Crocs, Inc. (CROX) Stock Analysis

A high-margin cash-flow “cannibal” trading at deep-value multiples—if HEYDUDE stabilizes and international momentum persists, buybacks can compound returns meaningfully.

Overview

Crocs Inc is a high-margin global footwear company that has evolved from a single-product novelty into a diversified, multi-billion-dollar, dual-brand platform (Crocs + HEYDUDE). The Crocs brand is powered by proprietary Croslite molded technology, strong collaboration-led marketing, and product/category extensions (notably sandals and Jibbitz personalization). The business model is increasingly DTC-led—DTC is ~52% of revenue—supporting margin resilience and tighter consumer engagement, while wholesale and distributors extend reach across 80+ countries.
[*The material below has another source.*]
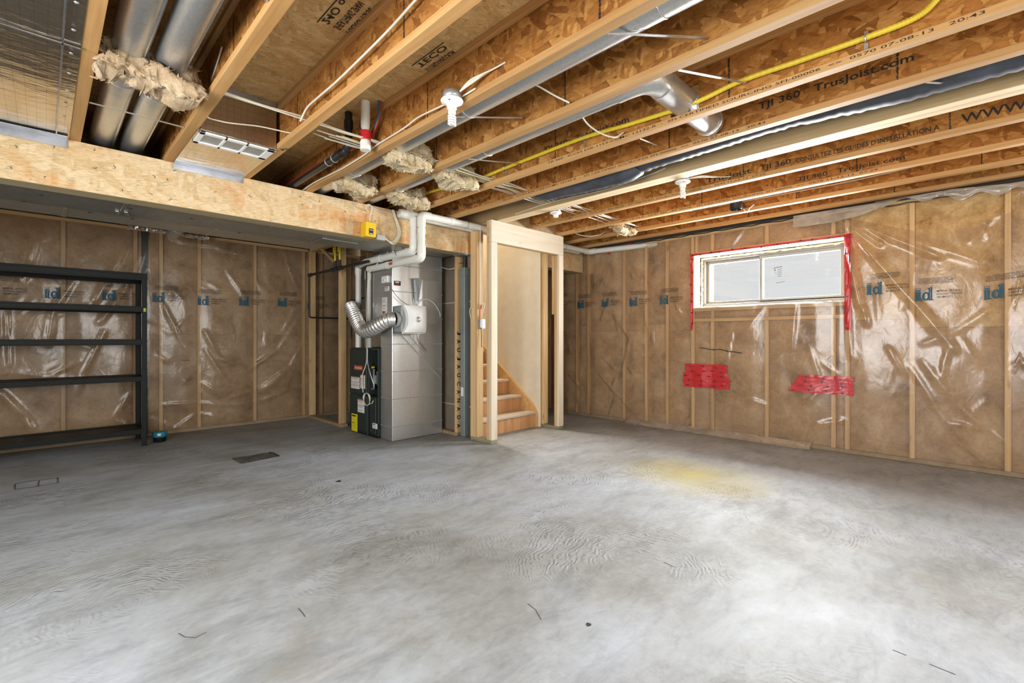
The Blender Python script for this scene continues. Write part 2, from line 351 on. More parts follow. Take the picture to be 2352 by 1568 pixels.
    def build(s, name, mat, parent=None, origin=None, fix=True):
        if parent is not None: o0 = W[parent]
        elif origin is not None: o0 = Vector(origin)
        else:
            xs = [p.x for p in s.v]; ys = [p.y for p in s.v]; zs = [p.z for p in s.v]
            o0 = Vector(((min(xs)+max(xs))/2, (min(ys)+max(ys))/2, min(zs)))
        me = bpy.data.meshes.new(name); me.from_pydata([p-o0 for p in s.v], [], s.f)
        me.polygons.foreach_set('use_smooth', s.sm); me.polygons.foreach_set('material_index', s.mi)
        for m in (mat if isinstance(mat, (list, tuple)) else [mat]): me.materials.append(M[m])
        me.update()
        if fix:
            import bmesh
            bm = bmesh.new(); bm.from_mesh(me); bmesh.ops.recalc_face_normals(bm, faces=bm.faces); bm.to_mesh(me); bm.free()
        o = bpy.data.objects.new(name, me); COL.objects.link(o); W[o] = o0
        if parent is not None: o.parent = parent
        else: o.location = o0
        return o

def tag(o, label, cat, group=None, kind=None):
    o['label'] = label; o['category'] = cat
    if group: o['group'] = group
    if kind: o['kind'] = kind
    return o
def thing(name, label, cat, loc, group=None):
    o = bpy.data.objects.new(name, None); COL.objects.link(o); o.location = loc; o.empty_display_size = .1; W[o] = Vector(loc)
    return tag(o, label, cat, group, 'thing')
def single(name, mb, mat, label, cat, group=None, **k):
    return tag(mb.build(name, mat, None, **k), label, cat, group, 'thing')
def struct(o): o['kind'] = 'structure'; return o
def smooth(pts, n=6):
    pts = [Vector(p) for p in pts]; P = [pts[0]*2-pts[1]]+pts+[pts[-1]*2-pts[-2]]; out = []
    for i in range(1, len(P)-2):
        for k in range(n):
            t = k/n; a, b, c, d = P[i-1:i+3]
            out.append(.5*((2*b)+(c-a)*t+(2*a-5*b+4*c-d)*t*t+(3*b-a-3*c+d)*t*t*t))
    out.append(pts[-1]); return out

# ------------------------------------------------------------------ lettering
_tc = {}
def text_shape(txt, bold=0.0):
    k = (txt, bold)
    if k not in _tc:
        cu = bpy.data.curves.new('t', 'FONT'); cu.body = txt; cu.resolution_u = 2; cu.offset = bold
        ob = bpy.data.objects.new('t', cu); me = bpy.data.meshes.new_from_object(ob)
        vs = [(v.co.x, v.co.y) for v in me.vertices]; fs = [tuple(p.vertices) for p in me.polygons]
        bpy.data.objects.remove(ob); bpy.data.curves.remove(cu); bpy.data.meshes.remove(me)
        x0 = min(v[0] for v in vs); x1 = max(v[0] for v in vs); y1 = max(v[1] for v in vs); y0 = min(v[1] for v in vs)
        _tc[k] = ([((x-x0)/(x1-x0), (y-y0)/(y1-y0)) for x, y in vs], fs)
    return _tc[k]
def letters(mb, txt, o, right, up, w, h, fn=None, bold=0.0):
    vs, fs = text_shape(txt, bold); o, right, up = Vector(o), Vector(right), Vector(up)
    P = [o+right*x*w+up*y*h for x, y in vs]
    if fn: P = [fn(p) for p in P]
    mb.add(P, fs)

# ================================================================== dimensions
H = 2.385          # underside of the joists
JD = .302
XW, YB, XL, YF = 5.555, 6.76, -1.7, -3.0
BY0, BY1, BZ = 4.09, 4.25, 2.073
WY0, WY1, WZ0, WZ1 = .944, 2.464, 1.49, 2.115

# ------------------------------------------------------------------ floor and ceiling
fl = MB()
nx, ny = 40, 52
vs = [(XL-.3+(XW+.6-XL+.3)*i/nx, YF-.3+(YB+.6-YF+.3)*j/ny, 0) for i in range(nx+1) for j in range(ny+1)]
fl.add(vs, [(i*(ny+1)+j, (i+1)*(ny+1)+j, (i+1)*(ny+1)+j+1, i*(ny+1)+j+1) for i in range(nx) for j in range(ny)])
fl.box(XL-.3, XW+.6, YF-.3, YB+.6, -.12, -.01)
struct(fl.build('floor', 'concrete', origin=(0, 0, 0), fix=False))
SX0, SX1, SY0 = 3.58, 4.475, 3.75      # stairwell opening
ce = MB(); zt = H+JD
ce.box(XL-.2, SX0, YF-.2, YB+.2, zt+.021, zt+.08); ce.box(SX1, XW+.5, YF-.2, YB+.2, zt+.021, zt+.08); ce.box(SX0, SX1, YF-.2, SY0, zt+.021, zt+.08)
ceiling = struct(ce.build('ceiling', 'subfloor', origin=(0, 0, zt)))
# strand board sheets, long edge across the joists
def sheet(x0, x1, y0, y1):
    mb = MB(); mb.box(x0+.0015, x1-.0015, y0+.0015, y1-.0015, zt, zt+.018, .002); mb.build('subfloor_panel', 'subfloor', ceiling)
y = YF+.02; row = 0
while y < YB:
    y1 = min(y+1.22, YB+.15); x = XL-(.9 if row % 2 else 0)
    while x < XW:
        a, b = max(x, XL), min(x+2.44, XW+.1)
        if y1 > SY0 and b > SX0 and a < SX1:
            if y < SY0 and SY0-y > .05: sheet(a, b, y, SY0)
            yy = max(y, SY0)
            if a < SX0-.05: sheet(a, SX0, yy, y1)
            if b > SX1+.05: sheet(SX1, b, yy, y1)
        elif b-a > .05: sheet(a, b, y, y1)
        x += 2.44
    y = y1 if y1-y < 1.2 else y+1.22; row += 1
stamp = MB()
for (u, v, lines) in ((770, 12, ('24O oc', 'SHEATHING SPAN', 'TOLKO 15/32')), (992, 122, ('TECO', 'STURD-I-FLOOR', '24 OC'))):
    p = onZ(u, v, zt-.003)
    for k, s_ in enumerate(lines): letters(stamp, s_, (p.x+.06*k, p.y+.16, zt-.003), (0, -1, 0), (1, 0, 0), .26, .038, bold=.01)
    for dx in (-.012, .175): stamp.box(p.x+dx, p.x+dx+.004, p.y-.12, p.y+.18, zt-.004, zt-.002)
stamp.build('grade_stamp', 'ink', ceiling)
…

FY2025 was a transition year: consolidated revenue dipped slightly to ~$4.04B (-1.5%), with the Crocs brand at record revenue (~$3.33B, +1.5%) offset by HEYDUDE decline (~$715M, -13.3%). GAAP earnings were distorted by >$730M of non-cash impairments tied to HEYDUDE, but underlying operations remained strong (adjusted operating margin ~22% and ~ $659M FCF). Management used cash generation to repurchase ~10% of shares, reinforcing a per-share compounding model. The investment debate hinges on whether Crocs can sustain cultural relevance and international growth while HEYDUDE completes its reset and returns to growth.